Bark was not one of Jefferson Airplane's  most respected albums. Marty Balin left the band and they were at loose ends. One more album would follow this incarnation of the band before they transformed into Jefferson Starship. That said, Bark has plenty of fine songs on it, like Pretty As You Feel and When the Earth Moves Again, but there were some weaker moments like Thunk. It's an interesting sketch of a song with some nice harmonies. But it took itself much too seriously. Even so, I remember being amused when I was younger.

For Your Attention - Boxing Ghandis (Boxing Gandhis)

Another blast from the past, this one from 1994. For Your Attention kicks  off with a low key funk groove. David Darling does his best to channel Sly Stone as he lists all the feats he's performed just to get the girl. The production is crispy clean, with all the perfect touches: sweet horn punches, envelope-follower bass line, tight guitar fills, and soulful backing vocals. If anything, it's too polished, but it's still a solid funk jam.
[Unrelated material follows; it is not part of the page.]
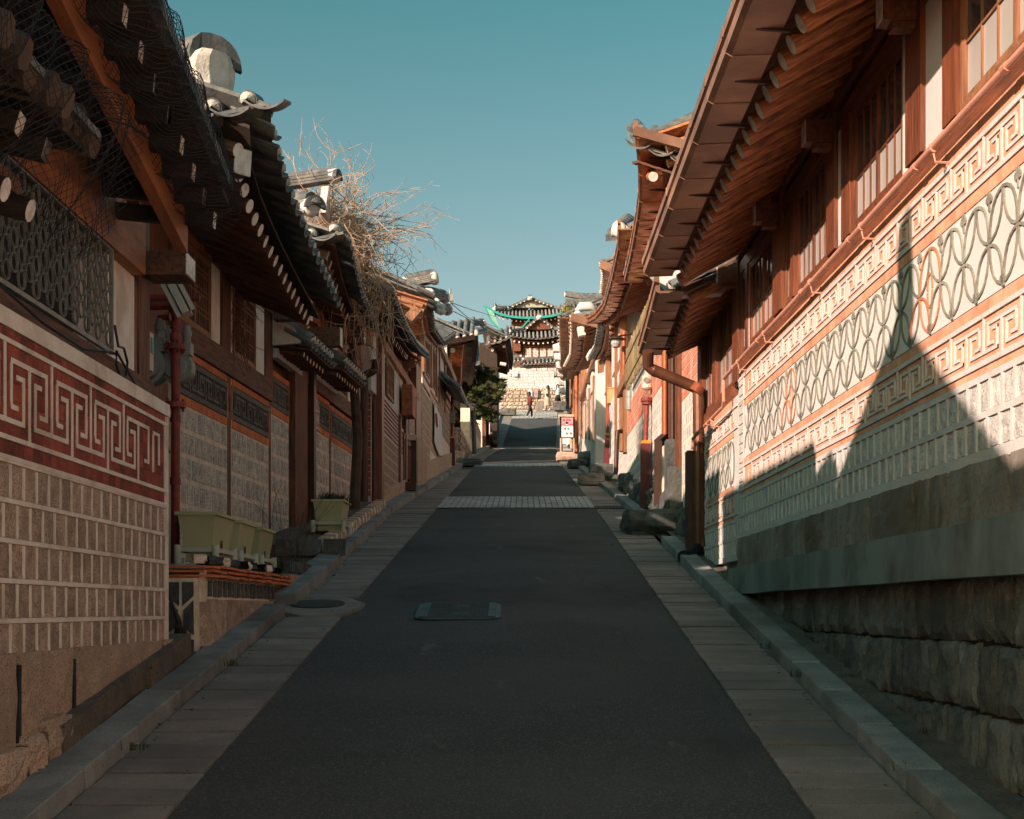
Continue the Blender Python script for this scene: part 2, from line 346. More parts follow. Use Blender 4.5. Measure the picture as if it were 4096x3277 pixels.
strip_sheet('road', fx(XL, -.03), fx(XR, .03), lambda x, Y: -.012 * min(1, abs(x - .05) ** 2) + .006 * noise.noise((x * 1.3, Y * .6, 0)), 'asphalt', -16, 97, .33, 9, kind='structure')
pavL = strip_sheet('pavement', fx(XL), fx(KL), -.03, 'joint', -16, 97, 1, kind='structure')
pavR = strip_sheet('pavement', fx(XR), fx(KR), -.03, 'joint', -16, 97, 1, kind='structure')
SLM = [slab_mesh('slab', i) for i in range(5)]; KBM = [slab_mesh('kerb_granite', i + 10) for i in range(4)]
def lay(name, meshes, ta, tb, dz, y0, y1, step, th, parent, da=0., db=0., gap=.018, jitter=.006):
    Y = y0; n = 0
    while Y < y1 - step * .5:
        Yc = Y + step / 2; xa, xb = lerp(ta, Yc) + da, lerp(tb, Yc) + db
        sl_ = math.atan2(gz(Y + step) - gz(Y), step); sk = (lerp(ta, Y + step) - lerp(ta, Y)) / step
        L_ = step / math.cos(sl_)
        mw = Matrix.Translation(((xa + xb) / 2, Yc, gz(Yc) + dz - th / 2 + RD.uniform(-jitter, jitter))) @ Matrix.Rotation(sl_, 4, 'X') @ Matrix.Rotation(-math.atan(sk), 4, 'Z') \
            @ Matrix.Diagonal((abs(xb - xa), L_ - gap - RD.uniform(0, .010), th, 1))
        inst(name, RD.choice(meshes), None, parent=parent, mw=mw); n += 1; Y += step
def lay_far(name, m, ta, tb, dz, y0, y1, step, th, parent, da=0., db=0., gap=.02):
    b = B(); Y = y0
    while Y < y1 - step * .5:
        a, c = Y + gap / 2, Y + step - gap / 2
        q = [(lerp(ta, a) + da, a), (lerp(tb, a) + db, a), (lerp(tb, c) + db, c), (lerp(ta, c) + da, c)]
        b.hexa([(x, y, gz(y) + dz - th) for x, y in q] + [(x, y, gz(y) + dz) for x, y in q]); Y += step
    part(name, b, m, parent, kind='stuff')
lay('slab', SLM, KL, XL, .004, 4.4, 12.3, .295, .05, pavL, .01, 0); lay('slab', SLM, KL, XL, .004, 13.6, 44, .295, .05, pavL, .01, 0)
lay('slab', SLM, XR, KR, .004, 4.4, 25.6, .295, .05, pavR, 0, -.01); lay('slab', SLM, XR, KR, .004, 26.6, 50, .295, .05, pavR, 0, -.01)
lay_far('far_paving', 'slab', KL, XL, .004, 50, 96, .6, .05, pavL); lay_far('far_paving', 'slab', XR, KR, .004, 50, 96, .6, .05, pavR)
kbL = strip_sheet('kerb', fx(KL, -.20), fx(KL, -.02), .03, 'joint', -16, 12.4, .5, kind='structure')
kbR = strip_sheet('kerb', fx(KR, .02), fx(KR, .18), .03, 'joint', -16, 47, .5, kind='structure')
lay('kerb_stone', KBM, KL, KL, .10, 3.9, 12.3, .95, .2, kbL, -.21, 0, .010); lay('kerb_stone', KBM, KL, KL, .12, 13.0, 46.2, .95, .22, kbL, -.24, .01, .010)
lay('kerb_stone', KBM, KR, KR, .10, 3.9, 19.2, .95, .2, kbR, 0, .19, .010); lay('kerb_stone', KBM, KR, KR, .10, 22.0, 34, .95, .2, kbR, 0, .19, .010)
lay('kerb_stone', KBM, KR, KR, .10, 36.5, 46, .95, .2, kbR, 0, .19, .010)
lay_far('near_paving', 'slab', KL, XL, .004, -15, 4.2, .3, .05, pavL); lay_far('near_paving', 'slab', XR, KR, .004, -15, 4.2, .3, .05, pavR)
lay_far('near_kerb', 'kerb_granite', KL, KL, .10, -15, 3.8, .95, .2, kbL, -.21, 0); lay_far('near_kerb', 'kerb_granite', KR, KR, .10, -15, 3.8, .95, .2, kbR, 0, .19)
lay_far('far_kerb', 'kerb_granite', KL, KL, .14, 55, 96, 1.0, .22, kbL, -.25, 0); lay_far('far_kerb', 'kerb_granite', KR, KR, .12, 52, 96, 1.0, .22, kbR, 0, .22)
strip_sheet('verge', fx([(-6, -7), (100, -7)]), fx(KL, -.2), lambda x, Y: .07 + .02 * noise.noise((x * 3, Y * 2, 3)), 'dirt', -16, 46.3, .5, 8, kind='structure')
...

Tonight's the Night - Neil Young (Tonight's the Night)

This song was Neil Young's eulogy to his friend Bruce Berry. The song begins with a few directionless notes before Young starts chanting the single line chorus. The stripped down accompaniment adds the right solemn feel. Young explains it all in the verses, sharing who Berry was and and how he overdosed. The piano solo starts to inject a bit more energy into the tune. The repetition of the lyrics is a grieving meditation. It's a moving song, as Young proves yet again the power of simplicity.

The Holdup - David Bromberg (Wanted Dead or Alive)

Frequent session player David Bromberg wrote The Holdup with George Harrison. The rollicking adventure kicks off with a badly tuned piano riff, quickly overtaken by paired guitars. Bromberg whips through the vocals with nasal goofiness, which works with the arch lyrics:
When we get your money, we'll ride towards the sunset
At Rosa's Cantina, we'll stop at the door
We'll spend all your money, just getting the nose wet
Tomorrow evening we'll be back for more
Bromberg's eponymous first album had his first take of the song, featuring Harrison and some sweet slide guitar. This version has the looser feel of a party in the studio. The track is full of great instrumental contributions from members of the Dead, including Jerry Garcia.

Would Be Killer - Gnarls Barkley (The Odd Couple)

"I've got a secret/ Something I thought maybe I could do." This creepy track is off the duo's second album. The sociopathic lyrics on Would Be Killer mesh perfectly with the spooky loop backing track. It's hard to believe that that's the same Cee Lo Green that would later dress up and sing with the Muppets, but it's a strange world, isn't it? The production is full of sweet details, like the way the drum sample is spliced to add a wicked little stutter beat just often enough to catch the ear.

Green and Danger Mouse never quite reproduced the chart success of Crazy (St. Elsewhere), but The Odd Couple has a number of good moments, including this track and Who's Gonna Save My Soul.

Punk Rock Heaven - Mary Prankster (Mata Hari EP)

You'll have to settle for the Roulette Girl version

I don't even remember how I got turned on to Mary Prankster, but her smart ass attitude and biting sense of humor made me fall in love. She often used profanity for the cheap shock on songs like Tits and Whiskey or Mercyfuck, but the tunes were tight and you could harvest enough sarcasm to fuel a couple of teenage lives from every song. Punk Rock Heaven is a wonderful bit of retro railing against punk posers ("Hippie Hell awaits you, Jack/ Unless you take that tye-dye off your back"). She name checks punk greats like the Sex Pistols and G.G. Allin and waxes ecstatic over the "authentic" scene to come. Of course, like most of her music, it's fairly tongue in cheek.